Umar Nurmagomedov did not soften it. With his booked co-main against David Martinez reportedly in doubt, the No. 3 bantamweight turned his attention to a different name and went after it hard.
"Of course, I'm interested," Nurmagomedov told Adam Zubayraev of Song Yadong in a translated interview, per MMA Junkie. "He's a punching bag. How did he do against O'Malley? He was dead by the third round." He went further, saying the only weapon Song carries is "that one punch."
The callout landed because the bracket above it is in flux. Nurmagomedov (20-1, 7-1 UFC) was set to headline UFC Fight Night 282 against No. 9 David Martinez (14-1, 3-0 UFC) on July 25 in Abu Dhabi, but manager Ali Abdelaziz said Martinez is out with an injury, and reports have the UFC eyeing Nurmagomedov against Song (23-9-1, 12-4-1 UFC) instead, per MMA Junkie. No second outlet has confirmed it yet, so treat the Song booking as a rumor rather than a done deal. The callout, the records and the recent results below are verified.
Where the two actually sit
Strip away the trash talk and the 135-pound picture is tighter than Nurmagomedov made it sound. MMA Fighting's latest global rankings, published June 20, list Nurmagomedov at No. 3 and Song at No. 7 at bantamweight, with Cory Sandhagen, Mario Bautista and Sean O'Malley clustered between and around them. Both men are coming off wins. Nurmagomedov outpointed former champion Deiveson Figueiredo over three rounds on Jan. 24. Song answered his O'Malley loss with a bonus-winning second-round submission of Figueiredo on May 30, the same opponent, the cleaner result.
That symmetry matters. Nurmagomedov beat Figueiredo on the cards; Song finished him. If Song is a punching bag, he is one who submitted the man Nurmagomedov needed 15 minutes to decision.
The fight Umar keeps pointing at
Nurmagomedov's whole case rests on one night: Song's unanimous-decision loss to O'Malley at what the promotion billed as a featured bantamweight bout on the Jan. 24 card. "He was dead by the third round," Nurmagomedov said. We had a model running on that exact fight, and the read does not match the insult.
Our model went into O'Malley vs. Song with O'Malley at 58.8% and Song at 41.2%, tagged LOW confidence, close enough that we framed it as a near coin flip rather than a mismatch. O'Malley won the decision, so the pick hit, but barely the way the word "pick" implies. A model that rates you a 41% live underdog against a former champion is not describing a punching bag. It is describing a competitive fight that went the distance, which is exactly what happened: three rounds, all 15 minutes, decision.
That is the honest counterweight to the soundbite. Song lost, and lost clearly enough on the cards. He was not, by the numbers we ran in advance, "dead."
The data-take
The contrast inside our own logs is the story.
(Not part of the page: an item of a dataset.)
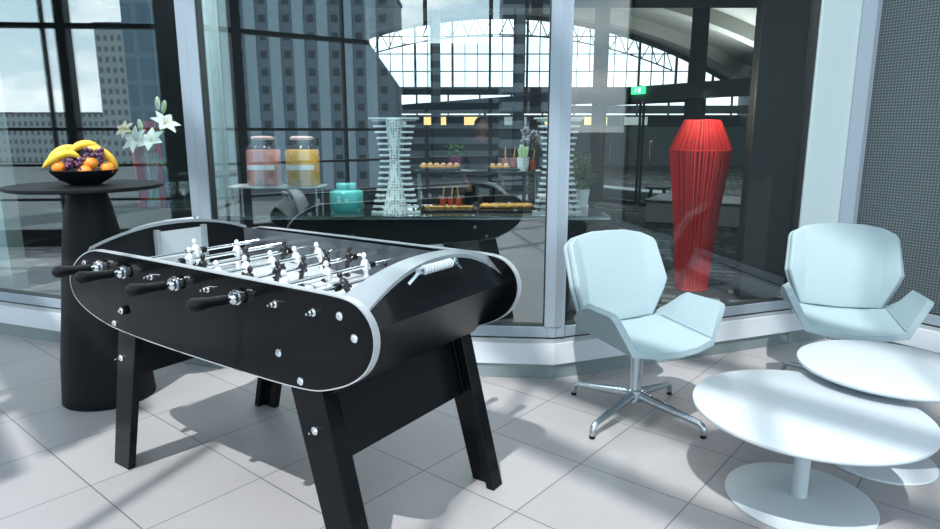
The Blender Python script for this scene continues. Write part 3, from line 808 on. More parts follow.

On that January card we tagged Nurmagomedov a LOCK at 83% over Figueiredo, our highest confidence tier, and he won. Same night, same division, we tagged O'Malley over Song a LOW-confidence near-toss-up, and the fight went to a decision a couple of points either way. Nurmagomedov is using the closer of those two results to dismiss Song while standing on the strength of his own. The model saw a wide gap in one fight and almost none in the other.
For the record on how those calls hold up: our verified 2026 live model record is 67.9% on all picks and 81.4% on LOCK and HIGH-confidence picks through 70 graded fights. The Nurmagomedov LOCK is one of the green ones in that LOCK column. We are not citing it to dunk on Nurmagomedov; we are citing it because it is the same scoreboard that says the O'Malley fight he keeps invoking was close.
What the matchup would mean
If the UFC books it, Nurmagomedov vs. Song is a genuine contender fight that is closer to even than Nurmagomedov is selling. It pairs the division's best defensive grappler against a heavy-handed striker who has now finished a former champion. Nurmagomedov's path is obvious: take Song down, control, decision, the same blueprint that beat Sandhagen over five rounds in 2024 and Figueiredo in January. Song's path is the one Nurmagomedov mocked, the one punch, except that punch has stopped Marlon Moraes, Ricky Simon and Figueiredo.
There is also unfinished business above this fight. Bloody Elbow reported June 22 that Nurmagomedov favors a rematch with Merab Dvalishvili, the only man to beat him, who lost the belt to Petr Yan in December and has spent recent weeks publicly hunting for a new wrestling coach. A win over Song would build the case for that rematch better than a callout does.
For now it is talk, and a fight that may or may not get signed. Nurmagomedov called Song weak. The tape, the rankings and our own pre-fight numbers point somewhere quieter: these two are closer than he wants you to think.